_Directions for this task_. Only the lines from the first one through the line with "n = int(round(360 / da))" should be printed, exactly as they appear.
____________
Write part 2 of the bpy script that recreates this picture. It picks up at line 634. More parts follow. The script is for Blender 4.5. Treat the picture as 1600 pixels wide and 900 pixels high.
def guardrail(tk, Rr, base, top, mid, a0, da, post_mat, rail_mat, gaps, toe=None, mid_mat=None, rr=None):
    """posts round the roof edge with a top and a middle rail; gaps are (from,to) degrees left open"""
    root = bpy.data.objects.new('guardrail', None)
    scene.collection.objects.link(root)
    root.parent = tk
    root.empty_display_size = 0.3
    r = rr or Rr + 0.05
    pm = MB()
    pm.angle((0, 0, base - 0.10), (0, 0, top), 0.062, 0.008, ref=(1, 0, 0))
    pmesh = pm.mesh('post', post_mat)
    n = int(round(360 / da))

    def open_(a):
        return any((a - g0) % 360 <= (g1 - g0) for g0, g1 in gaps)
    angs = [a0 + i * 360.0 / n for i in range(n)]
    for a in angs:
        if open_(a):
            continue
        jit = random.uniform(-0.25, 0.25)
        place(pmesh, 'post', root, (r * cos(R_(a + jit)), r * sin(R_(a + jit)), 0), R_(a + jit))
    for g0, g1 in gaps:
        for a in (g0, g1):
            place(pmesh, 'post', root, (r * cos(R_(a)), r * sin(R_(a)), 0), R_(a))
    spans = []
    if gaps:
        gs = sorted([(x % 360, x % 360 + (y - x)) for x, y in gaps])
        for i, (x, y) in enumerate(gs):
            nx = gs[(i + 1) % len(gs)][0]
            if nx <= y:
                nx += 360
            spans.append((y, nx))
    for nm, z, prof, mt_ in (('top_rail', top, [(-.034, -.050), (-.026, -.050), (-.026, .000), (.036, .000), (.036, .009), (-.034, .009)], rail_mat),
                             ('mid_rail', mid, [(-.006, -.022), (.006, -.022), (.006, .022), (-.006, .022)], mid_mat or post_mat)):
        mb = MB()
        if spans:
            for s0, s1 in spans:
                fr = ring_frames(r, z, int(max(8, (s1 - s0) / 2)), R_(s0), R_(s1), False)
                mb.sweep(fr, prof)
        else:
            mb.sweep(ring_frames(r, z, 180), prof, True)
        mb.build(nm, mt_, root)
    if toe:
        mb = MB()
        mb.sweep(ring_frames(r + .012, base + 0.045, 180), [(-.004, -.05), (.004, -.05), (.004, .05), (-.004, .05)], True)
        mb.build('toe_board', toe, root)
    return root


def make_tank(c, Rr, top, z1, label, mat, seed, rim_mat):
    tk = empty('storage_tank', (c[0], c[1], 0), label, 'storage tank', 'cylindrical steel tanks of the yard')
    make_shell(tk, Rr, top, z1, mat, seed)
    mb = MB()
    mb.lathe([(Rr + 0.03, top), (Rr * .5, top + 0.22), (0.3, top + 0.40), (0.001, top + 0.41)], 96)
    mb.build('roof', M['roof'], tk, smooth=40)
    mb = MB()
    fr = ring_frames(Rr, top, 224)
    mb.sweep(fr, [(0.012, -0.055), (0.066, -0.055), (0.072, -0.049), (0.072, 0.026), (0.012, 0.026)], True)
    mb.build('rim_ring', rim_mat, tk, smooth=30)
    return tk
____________
_Result of this task_.
Write part 2 of the bpy script that recreates this picture. It picks up at line 634. More parts follow. The script is for Blender 4.5. Treat the picture as 1600 pixels wide and 900 pixels high.
def guardrail(tk, Rr, base, top, mid, a0, da, post_mat, rail_mat, gaps, toe=None, mid_mat=None, rr=None):
    """posts round the roof edge with a top and a middle rail; gaps are (from,to) degrees left open"""
    root = bpy.data.objects.new('guardrail', None)
    scene.collection.objects.link(root)
    root.parent = tk
    root.empty_display_size = 0.3
    r = rr or Rr + 0.05
    pm = MB()
    pm.angle((0, 0, base - 0.10), (0, 0, top), 0.062, 0.008, ref=(1, 0, 0))
    pmesh = pm.mesh('post', post_mat)
    n = int(round(360 / da))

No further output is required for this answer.